Crude oil prices have fallen significantly and are currently at their lowest levels since the Middle East conflict began. Analysts suggest that if the situation between the US and Iran continues to improve and normalcy returns to the Strait of Hormuz, crude prices could decrease further. Despite this, experts anticipate a future increase in crude oil prices as countries aim to replenish inventories and Strategic Petroleum Reserve levels, leading to higher demand in the market.
Following a period of severe energy shocks, there is a sense of optimism with the signing of a ceasefire agreement between the US and Iran, although uncertainties persist, particularly regarding the nuclear deal. Brent crude has dipped below $80 per barrel, marking its lowest point since March 2026, offering some relief to oil marketing companies.
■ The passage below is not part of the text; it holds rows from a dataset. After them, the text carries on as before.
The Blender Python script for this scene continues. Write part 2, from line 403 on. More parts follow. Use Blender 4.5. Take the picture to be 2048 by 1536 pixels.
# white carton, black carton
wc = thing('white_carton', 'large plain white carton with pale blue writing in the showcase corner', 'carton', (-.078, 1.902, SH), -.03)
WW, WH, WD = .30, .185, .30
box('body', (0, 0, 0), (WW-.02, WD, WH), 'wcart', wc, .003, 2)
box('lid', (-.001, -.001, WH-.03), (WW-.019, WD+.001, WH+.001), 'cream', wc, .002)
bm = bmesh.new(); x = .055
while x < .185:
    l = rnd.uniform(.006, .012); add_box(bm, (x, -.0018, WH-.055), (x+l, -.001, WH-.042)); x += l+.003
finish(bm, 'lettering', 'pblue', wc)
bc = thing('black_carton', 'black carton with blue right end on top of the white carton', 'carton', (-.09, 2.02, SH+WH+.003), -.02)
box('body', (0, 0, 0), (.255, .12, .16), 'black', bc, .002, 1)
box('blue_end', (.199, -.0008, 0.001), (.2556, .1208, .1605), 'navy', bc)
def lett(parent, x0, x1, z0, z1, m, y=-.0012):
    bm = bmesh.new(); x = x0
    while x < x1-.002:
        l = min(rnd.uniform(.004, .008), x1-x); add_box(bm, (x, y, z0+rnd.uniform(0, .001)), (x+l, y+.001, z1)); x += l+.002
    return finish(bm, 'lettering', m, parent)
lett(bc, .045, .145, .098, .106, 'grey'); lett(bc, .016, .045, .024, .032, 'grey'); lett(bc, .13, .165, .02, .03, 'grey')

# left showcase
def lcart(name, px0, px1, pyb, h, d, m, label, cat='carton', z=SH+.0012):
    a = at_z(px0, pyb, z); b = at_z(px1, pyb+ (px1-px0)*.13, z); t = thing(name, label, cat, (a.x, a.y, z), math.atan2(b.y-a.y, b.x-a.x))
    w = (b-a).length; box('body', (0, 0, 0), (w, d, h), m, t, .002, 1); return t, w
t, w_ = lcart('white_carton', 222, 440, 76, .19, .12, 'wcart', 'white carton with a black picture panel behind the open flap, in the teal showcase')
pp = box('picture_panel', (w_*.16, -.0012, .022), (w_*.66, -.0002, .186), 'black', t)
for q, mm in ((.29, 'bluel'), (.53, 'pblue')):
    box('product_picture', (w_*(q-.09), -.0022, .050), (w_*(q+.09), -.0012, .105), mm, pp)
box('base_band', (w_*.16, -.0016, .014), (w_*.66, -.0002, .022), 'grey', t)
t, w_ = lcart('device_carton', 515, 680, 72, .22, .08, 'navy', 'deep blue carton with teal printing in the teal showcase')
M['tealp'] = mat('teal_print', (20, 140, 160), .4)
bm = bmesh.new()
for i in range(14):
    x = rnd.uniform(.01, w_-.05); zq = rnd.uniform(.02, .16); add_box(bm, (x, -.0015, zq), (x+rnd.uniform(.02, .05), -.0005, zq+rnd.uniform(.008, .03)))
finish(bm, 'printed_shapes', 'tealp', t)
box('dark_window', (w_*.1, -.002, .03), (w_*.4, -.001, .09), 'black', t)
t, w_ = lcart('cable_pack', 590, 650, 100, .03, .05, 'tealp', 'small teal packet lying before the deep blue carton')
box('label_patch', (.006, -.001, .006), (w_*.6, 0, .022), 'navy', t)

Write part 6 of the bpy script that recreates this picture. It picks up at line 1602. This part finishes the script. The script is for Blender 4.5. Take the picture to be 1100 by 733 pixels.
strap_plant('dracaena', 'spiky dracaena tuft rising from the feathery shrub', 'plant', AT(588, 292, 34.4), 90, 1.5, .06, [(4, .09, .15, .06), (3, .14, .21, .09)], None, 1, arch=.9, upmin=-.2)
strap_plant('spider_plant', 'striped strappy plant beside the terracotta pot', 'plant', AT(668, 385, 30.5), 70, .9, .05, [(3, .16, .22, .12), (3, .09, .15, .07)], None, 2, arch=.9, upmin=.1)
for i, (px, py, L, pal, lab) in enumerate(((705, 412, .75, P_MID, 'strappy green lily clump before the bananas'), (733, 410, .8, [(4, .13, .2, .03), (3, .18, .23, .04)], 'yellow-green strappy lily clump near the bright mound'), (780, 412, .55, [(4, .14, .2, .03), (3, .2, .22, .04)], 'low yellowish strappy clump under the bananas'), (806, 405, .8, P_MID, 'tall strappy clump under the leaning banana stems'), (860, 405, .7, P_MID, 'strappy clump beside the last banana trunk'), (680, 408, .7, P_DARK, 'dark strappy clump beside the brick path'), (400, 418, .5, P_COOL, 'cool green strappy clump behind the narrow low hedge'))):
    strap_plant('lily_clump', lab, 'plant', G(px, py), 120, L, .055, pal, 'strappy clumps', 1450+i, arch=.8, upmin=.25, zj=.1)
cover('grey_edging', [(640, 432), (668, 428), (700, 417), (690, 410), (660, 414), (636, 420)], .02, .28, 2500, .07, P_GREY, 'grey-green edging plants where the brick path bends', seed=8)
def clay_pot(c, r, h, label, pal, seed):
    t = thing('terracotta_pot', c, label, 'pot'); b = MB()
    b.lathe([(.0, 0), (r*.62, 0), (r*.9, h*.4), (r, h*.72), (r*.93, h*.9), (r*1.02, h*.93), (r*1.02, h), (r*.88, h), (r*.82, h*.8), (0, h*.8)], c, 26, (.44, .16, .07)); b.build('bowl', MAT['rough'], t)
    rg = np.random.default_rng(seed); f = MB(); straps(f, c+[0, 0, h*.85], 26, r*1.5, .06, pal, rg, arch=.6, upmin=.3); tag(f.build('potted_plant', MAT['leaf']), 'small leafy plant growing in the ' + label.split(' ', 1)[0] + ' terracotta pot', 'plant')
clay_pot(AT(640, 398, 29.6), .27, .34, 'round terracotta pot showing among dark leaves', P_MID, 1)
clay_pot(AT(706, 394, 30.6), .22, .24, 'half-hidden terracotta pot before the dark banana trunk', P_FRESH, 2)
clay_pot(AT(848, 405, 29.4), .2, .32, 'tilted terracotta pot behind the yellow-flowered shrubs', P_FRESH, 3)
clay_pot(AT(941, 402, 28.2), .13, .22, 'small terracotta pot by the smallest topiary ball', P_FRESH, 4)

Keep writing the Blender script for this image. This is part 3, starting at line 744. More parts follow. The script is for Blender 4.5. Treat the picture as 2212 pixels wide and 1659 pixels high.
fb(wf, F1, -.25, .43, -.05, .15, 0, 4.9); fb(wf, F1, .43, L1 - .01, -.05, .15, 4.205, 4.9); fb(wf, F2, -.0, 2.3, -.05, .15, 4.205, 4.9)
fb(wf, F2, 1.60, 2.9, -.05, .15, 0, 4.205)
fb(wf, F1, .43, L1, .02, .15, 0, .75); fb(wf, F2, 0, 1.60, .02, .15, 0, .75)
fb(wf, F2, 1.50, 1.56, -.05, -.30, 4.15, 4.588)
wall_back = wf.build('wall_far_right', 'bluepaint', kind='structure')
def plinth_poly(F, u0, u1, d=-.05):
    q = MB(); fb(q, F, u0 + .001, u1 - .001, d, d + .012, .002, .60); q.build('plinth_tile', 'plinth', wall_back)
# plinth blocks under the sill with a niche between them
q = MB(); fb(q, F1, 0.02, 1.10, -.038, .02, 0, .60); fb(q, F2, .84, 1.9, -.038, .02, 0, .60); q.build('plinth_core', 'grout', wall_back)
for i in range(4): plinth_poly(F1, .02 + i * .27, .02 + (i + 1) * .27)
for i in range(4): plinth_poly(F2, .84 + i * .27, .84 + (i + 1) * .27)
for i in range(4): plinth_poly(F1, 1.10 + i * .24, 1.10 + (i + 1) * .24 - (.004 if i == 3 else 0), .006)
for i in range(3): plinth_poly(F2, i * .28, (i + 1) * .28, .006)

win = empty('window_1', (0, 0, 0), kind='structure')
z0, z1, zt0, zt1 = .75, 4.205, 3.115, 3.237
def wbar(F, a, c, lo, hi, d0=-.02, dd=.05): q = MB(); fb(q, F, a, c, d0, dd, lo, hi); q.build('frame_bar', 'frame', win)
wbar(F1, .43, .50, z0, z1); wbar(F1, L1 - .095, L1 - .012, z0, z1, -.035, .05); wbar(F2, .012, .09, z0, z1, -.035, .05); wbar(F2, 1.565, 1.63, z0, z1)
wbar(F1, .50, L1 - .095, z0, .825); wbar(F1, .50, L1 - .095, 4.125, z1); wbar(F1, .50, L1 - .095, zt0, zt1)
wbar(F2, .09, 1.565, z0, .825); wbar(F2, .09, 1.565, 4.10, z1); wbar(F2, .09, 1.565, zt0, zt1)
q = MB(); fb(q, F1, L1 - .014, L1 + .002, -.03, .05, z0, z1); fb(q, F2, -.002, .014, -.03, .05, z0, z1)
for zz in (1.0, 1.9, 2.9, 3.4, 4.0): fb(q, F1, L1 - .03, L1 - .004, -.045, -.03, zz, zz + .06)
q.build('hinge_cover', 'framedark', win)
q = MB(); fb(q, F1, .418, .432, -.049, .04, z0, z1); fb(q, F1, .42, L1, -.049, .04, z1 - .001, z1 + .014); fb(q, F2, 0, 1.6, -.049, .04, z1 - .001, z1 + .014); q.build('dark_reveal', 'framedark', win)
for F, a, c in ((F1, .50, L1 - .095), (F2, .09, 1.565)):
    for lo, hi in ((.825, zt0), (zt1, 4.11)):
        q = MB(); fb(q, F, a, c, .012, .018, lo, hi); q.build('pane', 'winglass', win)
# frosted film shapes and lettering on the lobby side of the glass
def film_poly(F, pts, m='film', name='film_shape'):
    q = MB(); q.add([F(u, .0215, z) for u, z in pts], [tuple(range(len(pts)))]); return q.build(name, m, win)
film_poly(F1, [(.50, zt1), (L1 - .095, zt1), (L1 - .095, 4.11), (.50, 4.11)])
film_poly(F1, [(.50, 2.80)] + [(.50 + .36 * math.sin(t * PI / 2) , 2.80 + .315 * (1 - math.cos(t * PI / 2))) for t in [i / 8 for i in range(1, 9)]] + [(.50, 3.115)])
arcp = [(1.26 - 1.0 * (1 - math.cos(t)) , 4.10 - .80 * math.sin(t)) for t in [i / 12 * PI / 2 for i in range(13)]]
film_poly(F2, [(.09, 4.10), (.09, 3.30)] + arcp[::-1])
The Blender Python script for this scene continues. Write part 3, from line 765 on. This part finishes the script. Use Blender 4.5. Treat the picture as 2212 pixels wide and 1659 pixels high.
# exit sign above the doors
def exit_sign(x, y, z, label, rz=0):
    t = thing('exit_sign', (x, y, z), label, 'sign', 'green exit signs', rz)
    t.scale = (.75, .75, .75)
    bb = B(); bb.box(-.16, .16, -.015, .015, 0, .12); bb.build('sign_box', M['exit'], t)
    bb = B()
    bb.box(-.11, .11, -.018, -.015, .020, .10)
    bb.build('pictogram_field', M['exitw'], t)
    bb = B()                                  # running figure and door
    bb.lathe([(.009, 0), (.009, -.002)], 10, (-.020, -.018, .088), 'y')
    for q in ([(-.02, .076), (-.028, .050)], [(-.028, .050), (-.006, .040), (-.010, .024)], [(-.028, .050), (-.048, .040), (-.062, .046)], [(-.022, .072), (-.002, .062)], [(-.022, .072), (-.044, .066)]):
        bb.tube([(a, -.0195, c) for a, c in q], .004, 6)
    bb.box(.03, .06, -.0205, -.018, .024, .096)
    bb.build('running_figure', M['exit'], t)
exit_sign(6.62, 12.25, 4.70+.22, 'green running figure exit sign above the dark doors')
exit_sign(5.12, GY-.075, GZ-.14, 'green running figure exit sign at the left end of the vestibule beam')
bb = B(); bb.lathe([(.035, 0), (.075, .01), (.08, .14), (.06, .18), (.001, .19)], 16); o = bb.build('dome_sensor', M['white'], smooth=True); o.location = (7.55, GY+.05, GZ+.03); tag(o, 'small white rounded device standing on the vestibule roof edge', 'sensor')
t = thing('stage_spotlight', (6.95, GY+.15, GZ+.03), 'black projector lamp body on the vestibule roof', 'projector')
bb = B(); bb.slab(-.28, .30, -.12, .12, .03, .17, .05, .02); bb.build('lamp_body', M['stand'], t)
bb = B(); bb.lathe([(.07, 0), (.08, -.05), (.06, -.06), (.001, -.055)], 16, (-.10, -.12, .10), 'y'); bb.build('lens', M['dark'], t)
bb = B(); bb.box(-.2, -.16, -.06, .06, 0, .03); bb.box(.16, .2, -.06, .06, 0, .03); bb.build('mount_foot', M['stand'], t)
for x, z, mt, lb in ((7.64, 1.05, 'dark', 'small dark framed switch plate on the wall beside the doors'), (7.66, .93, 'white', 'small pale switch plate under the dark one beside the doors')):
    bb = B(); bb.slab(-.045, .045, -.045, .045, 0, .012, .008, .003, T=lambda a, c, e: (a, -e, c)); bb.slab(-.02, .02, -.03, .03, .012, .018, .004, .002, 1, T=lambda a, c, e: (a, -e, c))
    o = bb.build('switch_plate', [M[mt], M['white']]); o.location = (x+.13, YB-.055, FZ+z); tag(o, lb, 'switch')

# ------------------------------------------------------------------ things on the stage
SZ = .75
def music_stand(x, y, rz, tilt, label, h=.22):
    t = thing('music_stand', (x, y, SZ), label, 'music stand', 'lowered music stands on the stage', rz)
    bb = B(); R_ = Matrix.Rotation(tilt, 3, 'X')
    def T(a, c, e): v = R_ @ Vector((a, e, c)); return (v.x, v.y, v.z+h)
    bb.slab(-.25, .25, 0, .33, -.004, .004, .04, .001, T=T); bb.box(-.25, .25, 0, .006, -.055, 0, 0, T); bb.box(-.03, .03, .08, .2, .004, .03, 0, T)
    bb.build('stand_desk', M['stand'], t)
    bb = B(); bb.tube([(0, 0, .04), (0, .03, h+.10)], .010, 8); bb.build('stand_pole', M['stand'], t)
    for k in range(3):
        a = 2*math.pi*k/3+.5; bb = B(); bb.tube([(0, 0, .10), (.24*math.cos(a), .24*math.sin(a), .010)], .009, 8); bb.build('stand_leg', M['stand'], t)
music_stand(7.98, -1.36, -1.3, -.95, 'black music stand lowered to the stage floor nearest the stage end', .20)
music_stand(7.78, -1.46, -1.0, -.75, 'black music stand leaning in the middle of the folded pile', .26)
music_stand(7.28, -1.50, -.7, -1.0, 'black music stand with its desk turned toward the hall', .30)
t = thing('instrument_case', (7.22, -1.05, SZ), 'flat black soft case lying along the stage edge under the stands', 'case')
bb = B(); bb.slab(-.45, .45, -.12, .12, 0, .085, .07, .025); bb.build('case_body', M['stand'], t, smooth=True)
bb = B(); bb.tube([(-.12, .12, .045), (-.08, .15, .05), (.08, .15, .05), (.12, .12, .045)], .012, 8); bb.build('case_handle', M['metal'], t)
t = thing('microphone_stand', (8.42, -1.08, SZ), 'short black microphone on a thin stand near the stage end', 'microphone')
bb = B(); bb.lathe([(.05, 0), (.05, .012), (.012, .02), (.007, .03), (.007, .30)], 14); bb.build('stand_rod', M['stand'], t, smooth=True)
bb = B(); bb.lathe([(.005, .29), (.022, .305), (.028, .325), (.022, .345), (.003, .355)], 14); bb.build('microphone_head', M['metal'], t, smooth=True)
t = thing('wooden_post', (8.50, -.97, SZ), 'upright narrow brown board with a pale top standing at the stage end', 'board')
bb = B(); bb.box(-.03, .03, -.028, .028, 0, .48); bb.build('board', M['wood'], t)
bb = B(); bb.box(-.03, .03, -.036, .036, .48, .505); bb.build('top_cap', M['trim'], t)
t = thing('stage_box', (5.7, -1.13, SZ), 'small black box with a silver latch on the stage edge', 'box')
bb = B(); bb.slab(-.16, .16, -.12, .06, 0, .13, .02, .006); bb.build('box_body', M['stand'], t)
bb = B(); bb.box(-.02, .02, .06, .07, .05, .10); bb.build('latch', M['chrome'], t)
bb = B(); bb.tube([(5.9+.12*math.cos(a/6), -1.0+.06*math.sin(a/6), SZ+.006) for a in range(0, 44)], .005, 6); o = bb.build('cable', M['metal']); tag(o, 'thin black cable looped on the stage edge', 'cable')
The financial outlook for Q1 FY27 appears challenging, with expectations of significant impacts on profitability. Analysts predict under-recoveries of Rs 7 per litre and Rs 10 per litre in Q1 FY27, factoring in an excise cut of Rs 10 per litre and capped cracks for petrol and high-speed diesel. Despite the benefits of lower crude prices, the overall performance in Q1FY27 remains weak due to elevated input costs and squeezed marketing margins.
There are concerns about the potential risks to oil marketing company earnings, particularly related to the rollback of excise duties. While recent improvements in crude prices and retail fuel prices have boosted gross marketing margins, the temporary excise duty reduction may be phased out as crude prices stabilize and marketing margins recover. Analysts caution that despite short-term improvements, the profitability of oil marketing companies is likely to face ongoing challenges in FY27.
As geopolitical tensions ease and market participants reassess supply dynamics, crude oil prices have softened, reflecting a shift in near-term supply expectations despite ongoing regional developments.